● **Supplied data**
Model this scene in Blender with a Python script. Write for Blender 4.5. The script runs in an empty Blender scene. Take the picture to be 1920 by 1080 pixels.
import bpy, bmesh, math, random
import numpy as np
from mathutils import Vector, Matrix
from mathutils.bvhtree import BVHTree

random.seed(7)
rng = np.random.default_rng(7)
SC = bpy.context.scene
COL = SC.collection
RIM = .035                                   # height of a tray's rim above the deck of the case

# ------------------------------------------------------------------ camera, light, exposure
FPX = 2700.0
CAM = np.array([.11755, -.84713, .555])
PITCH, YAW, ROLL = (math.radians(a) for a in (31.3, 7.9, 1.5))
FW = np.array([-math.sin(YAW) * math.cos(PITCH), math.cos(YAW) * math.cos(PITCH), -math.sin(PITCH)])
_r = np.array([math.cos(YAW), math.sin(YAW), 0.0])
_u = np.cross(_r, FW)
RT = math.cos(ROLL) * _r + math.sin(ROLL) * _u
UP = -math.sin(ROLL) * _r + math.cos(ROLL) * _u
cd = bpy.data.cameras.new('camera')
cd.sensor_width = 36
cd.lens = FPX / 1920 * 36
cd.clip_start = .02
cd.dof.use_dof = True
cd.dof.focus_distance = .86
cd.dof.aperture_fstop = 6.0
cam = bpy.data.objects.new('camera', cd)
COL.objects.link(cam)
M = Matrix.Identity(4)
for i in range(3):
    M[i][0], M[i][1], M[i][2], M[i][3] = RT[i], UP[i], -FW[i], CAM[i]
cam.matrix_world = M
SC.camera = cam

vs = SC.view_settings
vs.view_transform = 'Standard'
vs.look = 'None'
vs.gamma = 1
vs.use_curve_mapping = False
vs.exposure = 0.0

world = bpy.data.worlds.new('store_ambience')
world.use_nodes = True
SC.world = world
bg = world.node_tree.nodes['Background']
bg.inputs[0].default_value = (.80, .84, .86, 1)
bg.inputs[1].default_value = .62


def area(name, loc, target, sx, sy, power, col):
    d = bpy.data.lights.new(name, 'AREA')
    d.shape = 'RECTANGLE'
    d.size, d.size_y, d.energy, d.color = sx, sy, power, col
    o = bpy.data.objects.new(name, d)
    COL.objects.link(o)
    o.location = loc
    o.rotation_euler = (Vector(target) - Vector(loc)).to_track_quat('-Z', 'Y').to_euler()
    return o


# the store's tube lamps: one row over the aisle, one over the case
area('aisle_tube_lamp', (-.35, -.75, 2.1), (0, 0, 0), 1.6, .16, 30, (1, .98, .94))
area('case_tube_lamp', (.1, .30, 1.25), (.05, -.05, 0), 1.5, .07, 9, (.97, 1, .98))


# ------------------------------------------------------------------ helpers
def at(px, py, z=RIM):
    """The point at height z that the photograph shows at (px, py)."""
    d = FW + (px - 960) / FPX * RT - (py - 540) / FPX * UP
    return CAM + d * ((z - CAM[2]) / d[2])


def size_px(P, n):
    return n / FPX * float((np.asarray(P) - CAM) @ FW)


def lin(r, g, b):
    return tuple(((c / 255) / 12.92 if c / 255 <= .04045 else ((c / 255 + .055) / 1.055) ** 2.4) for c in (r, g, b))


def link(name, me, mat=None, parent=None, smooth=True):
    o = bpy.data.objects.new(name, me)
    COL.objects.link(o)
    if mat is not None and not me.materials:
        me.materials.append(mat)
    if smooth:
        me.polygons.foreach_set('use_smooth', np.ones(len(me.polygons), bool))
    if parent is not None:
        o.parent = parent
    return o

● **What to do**
Copy out the full material exactly as it appears.

● **Task answer**
Model this scene in Blender with a Python script. Write for Blender 4.5. The script runs in an empty Blender scene. Take the picture to be 1920 by 1080 pixels.
import bpy, bmesh, math, random
import numpy as np
from mathutils import Vector, Matrix
from mathutils.bvhtree import BVHTree

random.seed(7)
rng = np.random.default_rng(7)
SC = bpy.context.scene
COL = SC.collection
RIM = .035                                   # height of a tray's rim above the deck of the case

# ------------------------------------------------------------------ camera, light, exposure
FPX = 2700.0
CAM = np.array([.11755, -.84713, .555])
PITCH, YAW, ROLL = (math.radians(a) for a in (31.3, 7.9, 1.5))
FW = np.array([-math.sin(YAW) * math.cos(PITCH), math.cos(YAW) * math.cos(PITCH), -math.sin(PITCH)])
_r = np.array([math.cos(YAW), math.sin(YAW), 0.0])
_u = np.cross(_r, FW)
RT = math.cos(ROLL) * _r + math.sin(ROLL) * _u
UP = -math.sin(ROLL) * _r + math.cos(ROLL) * _u
cd = bpy.data.cameras.new('camera')
cd.sensor_width = 36
cd.lens = FPX / 1920 * 36
cd.clip_start = .02
cd.dof.use_dof = True
cd.dof.focus_distance = .86
cd.dof.aperture_fstop = 6.0
cam = bpy.data.objects.new('camera', cd)
COL.objects.link(cam)
M = Matrix.Identity(4)
for i in range(3):
    M[i][0], M[i][1], M[i][2], M[i][3] = RT[i], UP[i], -FW[i], CAM[i]
cam.matrix_world = M
SC.camera = cam

vs = SC.view_settings
vs.view_transform = 'Standard'
vs.look = 'None'
vs.gamma = 1
vs.use_curve_mapping = False
vs.exposure = 0.0

world = bpy.data.worlds.new('store_ambience')
world.use_nodes = True
SC.world = world
bg = world.node_tree.nodes['Background']
bg.inputs[0].default_value = (.80, .84, .86, 1)
bg.inputs[1].default_value = .62


def area(name, loc, target, sx, sy, power, col):
    d = bpy.data.lights.new(name, 'AREA')
    d.shape = 'RECTANGLE'
    d.size, d.size_y, d.energy, d.color = sx, sy, power, col
    o = bpy.data.objects.new(name, d)
    COL.objects.link(o)
    o.location = loc
    o.rotation_euler = (Vector(target) - Vector(loc)).to_track_quat('-Z', 'Y').to_euler()
    return o


# the store's tube lamps: one row over the aisle, one over the case
area('aisle_tube_lamp', (-.35, -.75, 2.1), (0, 0, 0), 1.6, .16, 30, (1, .98, .94))
area('case_tube_lamp', (.1, .30, 1.25), (.05, -.05, 0), 1.5, .07, 9, (.97, 1, .98))


# ------------------------------------------------------------------ helpers
def at(px, py, z=RIM):
    """The point at height z that the photograph shows at (px, py)."""
    d = FW + (px - 960) / FPX * RT - (py - 540) / FPX * UP
    return CAM + d * ((z - CAM[2]) / d[2])


def size_px(P, n):
    return n / FPX * float((np.asarray(P) - CAM) @ FW)


def lin(r, g, b):
    return tuple(((c / 255) / 12.92 if c / 255 <= .04045 else ((c / 255 + .055) / 1.055) ** 2.4) for c in (r, g, b))


def link(name, me, mat=None, parent=None, smooth=True):
    o = bpy.data.objects.new(name, me)
    COL.objects.link(o)
    if mat is not None and not me.materials:
        me.materials.append(mat)
    if smooth:
        me.polygons.foreach_set('use_smooth', np.ones(len(me.polygons), bool))
    if parent is not None:
        o.parent = parent
    return o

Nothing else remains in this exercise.